The proponents of 3G for data have some convincing to do. In Japan, iMode was all the rage, but it appears that the peculiar passions of teenage girls in Tokyo do not translate to business elsewhere. In the US, ATTW mMode is being pushed hard. In my experience, too hard. When I switched to GSM from TDMA, around $17 of extra charges magically appeared on my bill for mMode services I cared a whit about. Took a few calls to remove them and get credit. Worse, my daughter had earlier switched to GSM, and she too had the magic charges. She had no clue what they were for. At first ATTW would only stop billing them, not give a credit for past bills, even though there was no usage of these services at all. After a few more calls, this got fixed. Then I got one of those evening-time ATT phone calls that are so constantly annoying. In this case, it was a satisfaction survey of my mMode experience.

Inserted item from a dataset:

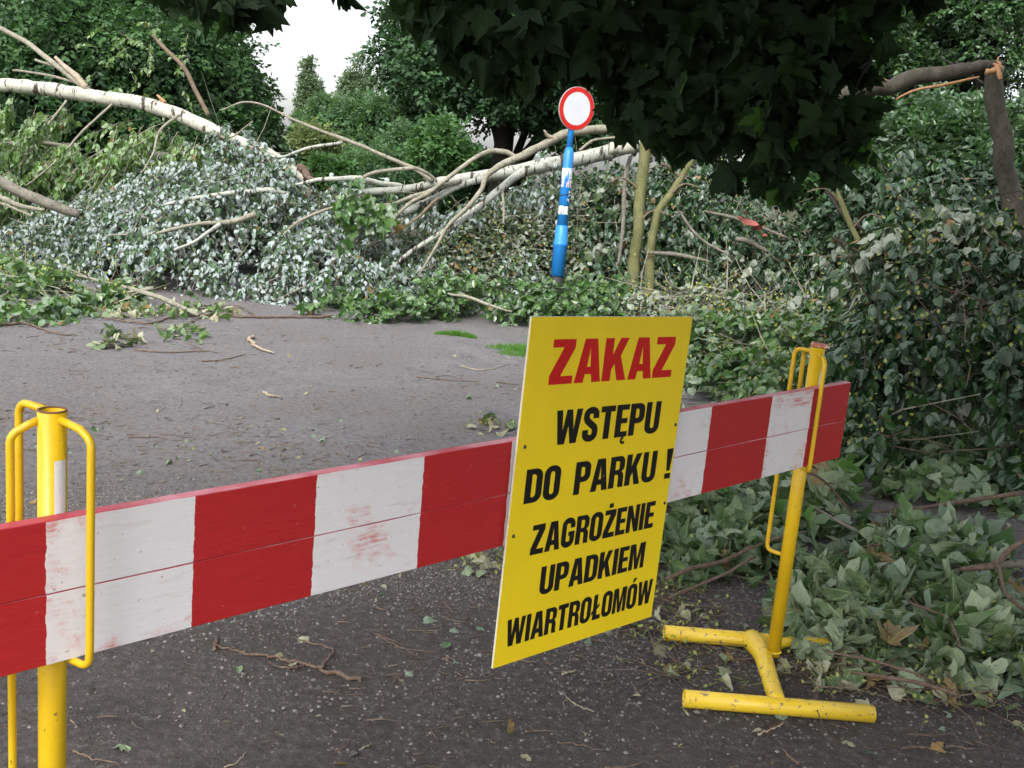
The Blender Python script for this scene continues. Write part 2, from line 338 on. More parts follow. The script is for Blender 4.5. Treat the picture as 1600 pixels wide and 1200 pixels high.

This was a survey I participated in, although I am unsure how well to hapless college student on the other end survived it.
Carriers in Europe and Asia have been able to offer point services that appeal - ringtones, SMS, cellcams. But the broader opportunity for a World Wide Wireless Web is eluding their grasp. In the US the Blackberry (aka Crackberry) is another point solution, albeit operating largely off the 2.5G networks. T-Mobile has offered the Danger device (a Blackberry for tweens) on their GPRS network, but to very underwhelming success.
Why aren't the dogs eating this dogfood?
Why is ATTW playing games with customers to claim users? Maybe it is because the carriers still do not grasp the essential lesson of the Internet: that openness wins. They do not need to look very far back in history to see how Prodigy, AOL, Compuserve and the original MSN, Microsoft Marvel, were all swamped by the open world wide web. AOL held on by the skin of its teeth as it switched to embrace the web. Bill Gates had his own date that would live in infamy - Dec. 7, 1995 - when he killed the nascient walled-garden MSN, switched to embrace the Internet company-wide, and swept aside the threat from Netscape.
New ventures seeking to create services for the cell carrier xMode data networks face a daunting guantlet of business development and technical jumping-through-hoops: two years of meetings, custom versions for each carrier, no assurance of any real business.
This situation will not last much longer. VoIP is sweeping across the wireline networks, and is beginning to come to wireless. WiFi is being added to cell phones. Cordless SIP phones are being sold into major enterprises, and soon we should see WiFi SIP phones for the mass market. The combination of WiFi and SIP with the widespread acceptance of VoIP means the foundations for a WWWW - a world wide wireless web - are being laid. The smart carriers will follow Bill Gates's lead with MSN and embrace the open WWWW. The rest will hang on the Prodigy model.